One of my greatest challenges, since starting to garden in Northern California, is trying to understand the growing season. I've lived most of my life on the East Coast, and have gardened in both urban Maryland and rural New York. I had amassed a body of knowledge, based on reading, observing, and screwing up. I had a reasonably good idea of what I was doing, when I put a seed or plant into the ground.

When I first got my hands on a patch of California dirt, I had to throw out all of my assumptions about when to plant. Around here, summer is a dormant period, when no rain falls. Winter, on the other hand is our greenest time of year, with steady rain, and almost no temperatures below freezing.

So, when I decided to plant leeks, I put them in at exactly the wrong time of year. They skipped the getting-big-and fat stage, and went right into the producing-woody-stalks-and-flowers stage of their lives. They never bothered getting succulent. They just headed straight for reproduction. I left them in the ground, and glared balefully at them, willing them to fatten up.

I had about as much luck with this as the Gingerbread Witch had with fattening up Hansel and Gretel. I just couldn't see what I was doing wrong.




Then, a few weeks back, I went to a class taught by Pam Peirce, the author of Golden Gate Gardening. She's the local expert on the questions of what, where and when. She confirmed my fears that I had been fooling myself, and that my leeks were only getting tougher and that I had better yank them out, as soon as possible.




As you can see, my leeks were skinny little things, with lovely flowers on top.
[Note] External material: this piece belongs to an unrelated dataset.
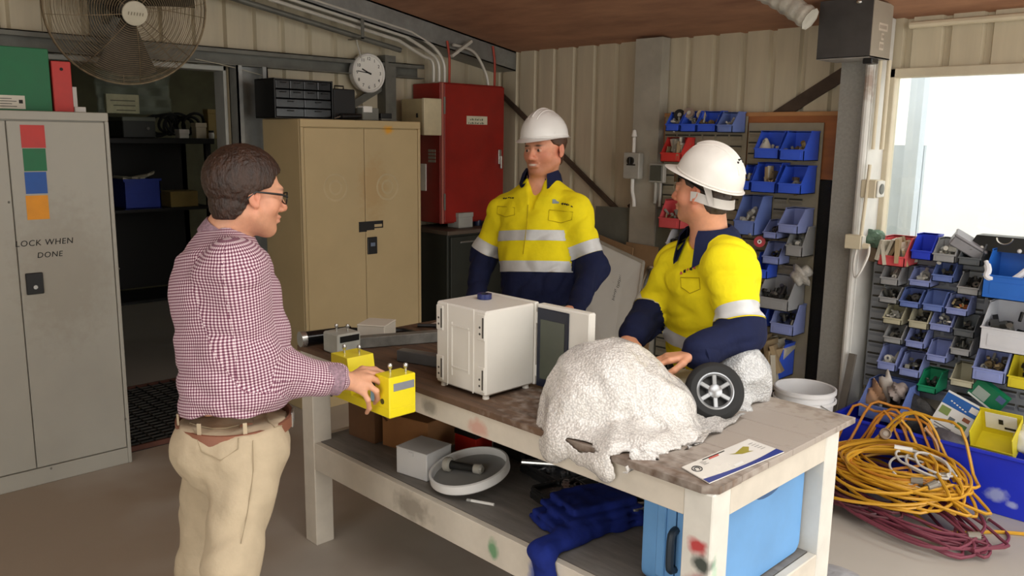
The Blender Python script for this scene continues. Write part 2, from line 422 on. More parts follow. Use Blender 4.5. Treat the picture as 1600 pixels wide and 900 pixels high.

Those flowers were in the process of producing seeds for the next generation of leeks. And those flowers were atop thick, woody inedible stalks.



If you look closely, you can see that the center of the leek bulbs have a sort of pinkish color. That's the base of the flower stalk, and is about as food-like as a wooden pencil. Oh well, we worked around the tough bits, and have been enjoying our leeks, in spite of my own amateur mistakes.

I think I've missed my chance for leeks this year, although in the spirit of Misguided Optimism, I stuck in a few baby leeks, just in case. I've been pouring over the planting schedules for our region, and hopefully I'll have better harvests in the future.

I also suck at mushroom gardening, in case you had any doubts about that.






3 comments:

jess said...

I have been having similar issues -- I had a decent garden back in the DC area, but understanding Seattle's gardening season (and what I can/can't grow here without a greenhouse) has been a LOT of trial and error for me. I tried leeks last year and had the same issue as you -- oops! Good luck in figuring it all out -- I've been enjoying your house/garden/yard posts!

Christine said...

May I offer an addendum? You suck at leek and/or mushroom gardening... this year. That's what makes you such an awesome gardener- that you actually take the time to learn and try again. So the leeks certainly deserve a dirty look or two, but next year's will be out of control!

boodely said...

I let a few of my leeks go like that so that they'd bloom and they're pretty and attract all kinds of wonderful beneficials, I recommend it. Just maybe not the entire crop?